**WHAT IS EXPECTED**
Retype all of the data exactly as given.

**COLLECTED MATERIAL**

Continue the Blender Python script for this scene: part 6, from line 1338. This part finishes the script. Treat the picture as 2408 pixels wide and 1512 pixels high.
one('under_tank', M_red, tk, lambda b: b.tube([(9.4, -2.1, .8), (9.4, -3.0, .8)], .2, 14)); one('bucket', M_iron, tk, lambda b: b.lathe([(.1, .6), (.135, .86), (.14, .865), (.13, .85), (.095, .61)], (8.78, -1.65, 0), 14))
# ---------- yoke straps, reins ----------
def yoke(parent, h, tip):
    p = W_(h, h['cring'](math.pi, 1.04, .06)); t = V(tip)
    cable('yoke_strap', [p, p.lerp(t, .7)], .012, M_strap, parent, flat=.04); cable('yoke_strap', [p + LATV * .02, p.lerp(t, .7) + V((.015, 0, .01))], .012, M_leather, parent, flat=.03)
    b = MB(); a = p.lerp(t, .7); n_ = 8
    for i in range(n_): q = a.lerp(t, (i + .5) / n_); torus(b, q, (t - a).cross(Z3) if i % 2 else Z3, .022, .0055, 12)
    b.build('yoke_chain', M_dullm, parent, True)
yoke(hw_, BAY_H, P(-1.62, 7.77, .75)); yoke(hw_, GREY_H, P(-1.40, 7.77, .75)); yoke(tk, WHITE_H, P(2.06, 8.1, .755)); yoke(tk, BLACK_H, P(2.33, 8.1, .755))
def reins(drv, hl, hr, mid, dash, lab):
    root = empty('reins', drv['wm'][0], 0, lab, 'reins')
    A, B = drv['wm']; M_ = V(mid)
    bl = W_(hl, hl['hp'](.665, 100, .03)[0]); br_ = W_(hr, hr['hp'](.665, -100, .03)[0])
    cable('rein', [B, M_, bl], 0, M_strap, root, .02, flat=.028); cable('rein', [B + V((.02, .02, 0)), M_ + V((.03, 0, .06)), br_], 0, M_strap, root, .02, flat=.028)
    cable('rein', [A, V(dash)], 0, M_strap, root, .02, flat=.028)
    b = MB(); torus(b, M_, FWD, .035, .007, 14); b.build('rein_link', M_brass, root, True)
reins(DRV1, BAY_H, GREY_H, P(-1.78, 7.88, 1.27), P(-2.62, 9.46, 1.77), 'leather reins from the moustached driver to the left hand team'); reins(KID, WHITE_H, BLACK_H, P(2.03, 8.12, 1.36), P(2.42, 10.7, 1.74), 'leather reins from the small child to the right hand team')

**FINAL ANSWER**
Continue the Blender Python script for this scene: part 6, from line 1338. This part finishes the script. Treat the picture as 2408 pixels wide and 1512 pixels high.
one('under_tank', M_red, tk, lambda b: b.tube([(9.4, -2.1, .8), (9.4, -3.0, .8)], .2, 14)); one('bucket', M_iron, tk, lambda b: b.lathe([(.1, .6), (.135, .86), (.14, .865), (.13, .85), (.095, .61)], (8.78, -1.65, 0), 14))
# ---------- yoke straps, reins ----------
def yoke(parent, h, tip):
    p = W_(h, h['cring'](math.pi, 1.04, .06)); t = V(tip)
    cable('yoke_strap', [p, p.lerp(t, .7)], .012, M_strap, parent, flat=.04); cable('yoke_strap', [p + LATV * .02, p.lerp(t, .7) + V((.015, 0, .01))], .012, M_leather, parent, flat=.03)
    b = MB(); a = p.lerp(t, .7); n_ = 8
    for i in range(n_): q = a.lerp(t, (i + .5) / n_); torus(b, q, (t - a).cross(Z3) if i % 2 else Z3, .022, .0055, 12)
    b.build('yoke_chain', M_dullm, parent, True)
yoke(hw_, BAY_H, P(-1.62, 7.77, .75)); yoke(hw_, GREY_H, P(-1.40, 7.77, .75)); yoke(tk, WHITE_H, P(2.06, 8.1, .755)); yoke(tk, BLACK_H, P(2.33, 8.1, .755))
def reins(drv, hl, hr, mid, dash, lab):
    root = empty('reins', drv['wm'][0], 0, lab, 'reins')
    A, B = drv['wm']; M_ = V(mid)
    bl = W_(hl, hl['hp'](.665, 100, .03)[0]); br_ = W_(hr, hr['hp'](.665, -100, .03)[0])
    cable('rein', [B, M_, bl], 0, M_strap, root, .02, flat=.028); cable('rein', [B + V((.02, .02, 0)), M_ + V((.03, 0, .06)), br_], 0, M_strap, root, .02, flat=.028)
    cable('rein', [A, V(dash)], 0, M_strap, root, .02, flat=.028)
    b = MB(); torus(b, M_, FWD, .035, .007, 14); b.build('rein_link', M_brass, root, True)
reins(DRV1, BAY_H, GREY_H, P(-1.78, 7.88, 1.27), P(-2.62, 9.46, 1.77), 'leather reins from the moustached driver to the left hand team'); reins(KID, WHITE_H, BLACK_H, P(2.03, 8.12, 1.36), P(2.42, 10.7, 1.74), 'leather reins from the small child to the right hand team')